Dann aber kommt der Tag, an dem erneut die Glocke anschlägt und das Boot kommt. Jinny
jedoch weigert sich einzusteigen. Als das Boot endlich allein wieder wegfährt, ist als
Neuankömmling der kleine Loo zurückgeblieben. Ben, der Zweitälteste, wäre nun
eigentlich für ihn zuständig, wäre Jinny gegangen.
Es kommt zu Streitgesprächen, denn Ben befürchtet Chaos. Jinny aber begehrt auf:
Welche Regeln? Wir haben doch keine Ahnung, warum wir das tun, was wir tun.

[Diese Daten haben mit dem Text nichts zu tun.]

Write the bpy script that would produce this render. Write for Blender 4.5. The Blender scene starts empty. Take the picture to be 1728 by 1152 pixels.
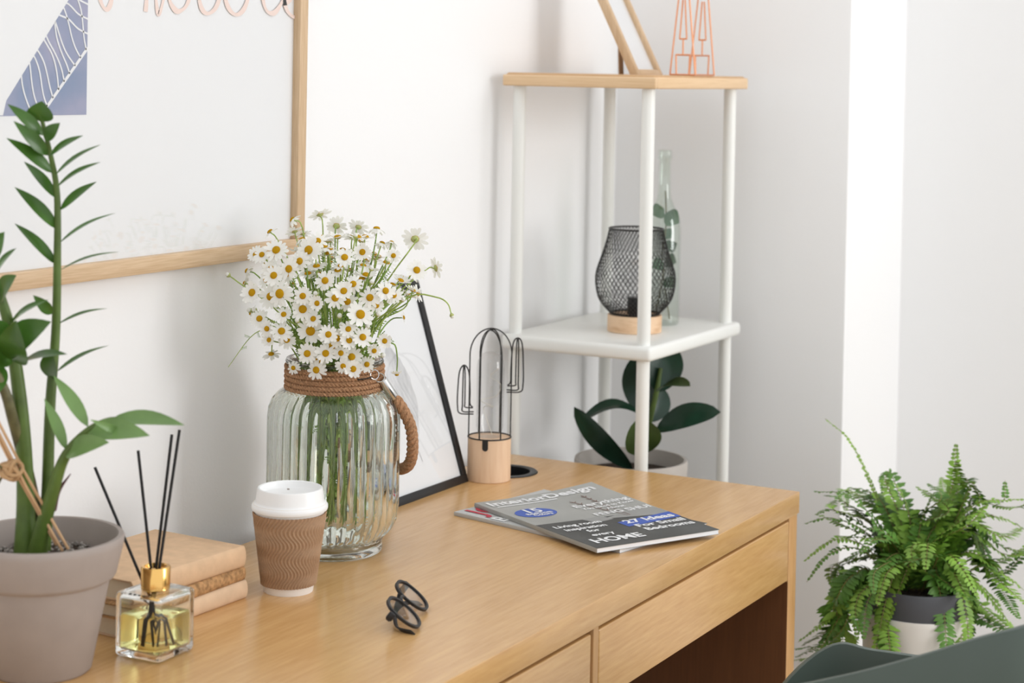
import bpy, bmesh, math, random
from mathutils import Vector, Matrix, Quaternion
R = math.radians
scene = bpy.context.scene
C = scene.collection

# ------------------------------------------------------------------ camera
YAW, PITCH, ROLL = R(28.693), R(1.155), R(1.077)
cam_d = bpy.data.cameras.new('camera'); cam = bpy.data.objects.new('camera', cam_d); C.objects.link(cam)
fw = Vector((math.cos(YAW)*math.cos(PITCH), math.sin(YAW)*math.cos(PITCH), -math.sin(PITCH)))
rt = Vector((math.sin(YAW), -math.cos(YAW), 0)); up = rt.cross(fw)
rt2 = rt*math.cos(ROLL) + up*math.sin(ROLL); up2 = -rt*math.sin(ROLL) + up*math.cos(ROLL)
m3 = Matrix((rt2, up2, -fw)).transposed()
cam.matrix_world = Matrix.Translation((0, 0, 1.402)) @ m3.to_4x4()
cam_d.lens = 66.52; cam_d.sensor_width = 36; cam_d.shift_y = -0.2283; cam_d.clip_start = .05
cam_d.dof.use_dof = True; cam_d.dof.focus_distance = 2.52; cam_d.dof.aperture_fstop = 5.6
scene.camera = cam
scene.cycles.max_bounces = 20; scene.cycles.glossy_bounces = 10; scene.cycles.transmission_bounces = 20; scene.cycles.transparent_max_bounces = 24
# ------------------------------------------------------------------ world, light, exposure
w = bpy.data.worlds.new('world'); scene.world = w; w.use_nodes = True
w.node_tree.nodes['Background'].inputs[0].default_value = (.972, .986, 1.0, 1)
w.node_tree.nodes['Background'].inputs[1].default_value = 1.36
ld = bpy.data.lights.new('window_daylight', 'AREA'); ld.shape = 'RECTANGLE'; ld.size = 1.5; ld.size_y = 1.75; ld.energy = 70
ld.color = (.985, .99, 1.0)
lo = bpy.data.objects.new('window_daylight', ld); C.objects.link(lo)
lo.location = (3.02, -2.36, 1.75); lo.rotation_euler = (R(90), 0, 0)   # outside the window pane opening, faces +y into the room
ld.size, ld.size_y = 1.16, 1.70
vs = scene.view_settings; vs.view_transform = 'Standard'; vs.look = 'None'; vs.exposure = -0.26; vs.gamma = 1; vs.use_curve_mapping = False

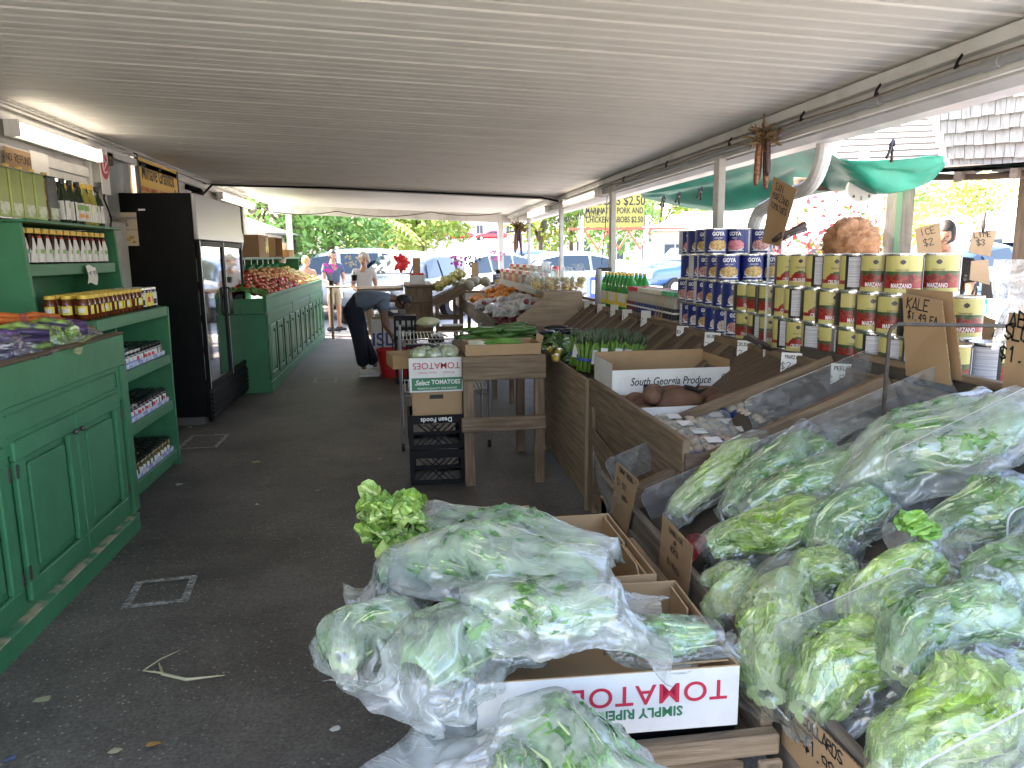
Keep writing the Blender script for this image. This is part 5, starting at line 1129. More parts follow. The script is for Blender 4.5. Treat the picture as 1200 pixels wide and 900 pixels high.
def asparagus():
    t = thing('asparagus_bunch', 'a', 'asparagus'); r = random.Random(8); b = MB(); c = MB()
    for k in range(34):
        a = r.uniform(0, 2*pi); q = .045*math.sqrt(r.random()); x, y = q*cos(a), q*sin(a); h = r.uniform(.19, .225); lx, ly = x*1.6+r.uniform(-.006, .006), y*1.6+r.uniform(-.006, .006)
        b.tube([(x,y,0),(x*.9,y*.9,h*.5),(lx,ly,h*.78)], [.006,.006,.005], 5); c.tube([(lx,ly,h*.78),(lx*1.05,ly*1.05,h*.9),(lx*1.1,ly*1.1,h)], [.0065,.0075,.002], 5)
    b.build('stalks', ASP, t, smooth=True); c.build('tips', ASPT, t, smooth=True)
    b = MB(); b.lathe([(.050,.06),(.052,.062),(.052,.075),(.050,.077)], 14); b.build('rubber_band', INKB, t)
    b = MB(); b.box((-.02,-.058,.05),(.02,-.054,.13)); b.build('paper_tag', PAPER, t); t.rotation_euler = (0,0,0); return t
asp = Repeat(asparagus)
k = 0
for i in range(4):
    for j in range(3):
        p = Vector((1.19+i*.105+(j % 2)*.02, 4.93+j*.13, .722)); asp(tuple(p+Vector((0,-.06,.095))), (R(vr.uniform(-12, 4)), R(vr.uniform(-8, 14)), vr.uniform(-.8, .8)), 'bunch of green asparagus standing on the counter, %s bunch of the %s row' % (ordw(i), ordw(j)), 'asparagus bunches', 1.2); k += 1
b = MB(); r = random.Random(4)
for k in range(190):
    p = Vector((1.13+r.random()*.42, 5.45+r.random()*1.0, .76+r.random()*.13)); leaf_patch(b, p, (r.uniform(-1,1), r.uniform(-1,1), r.uniform(.1,.8)), (r.uniform(-.5,.5),r.uniform(-.5,.5),1), .09, .08, .2, .03, r.choice([0,0,1]), k, 3, 3)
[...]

Die Prophezeiung des Kinderreimes jedoch bricht sich bahn und alles verändert sich. Bis
Jinny die Verantwortung übernimmt und ins Ungewisse geht, wohin auch immer.
Das Alles wird auf eine subtile, stille Weise erzählt und statt von Abenteuern wird die
Geschichte von Tiefe und Atmosphäre durchzogen. Grundzüge erinnern an die biblische
Vertreibung aus dem Paradies und am Ende bleiben weit mehr Fragen und Antworten. Fazit:
ein geradezu philosophisches Buch mit viel Nachhall für junge Leser ab etwa 12.
Anspruchsvoll, aber es lohnt, sich darauf einzulassen.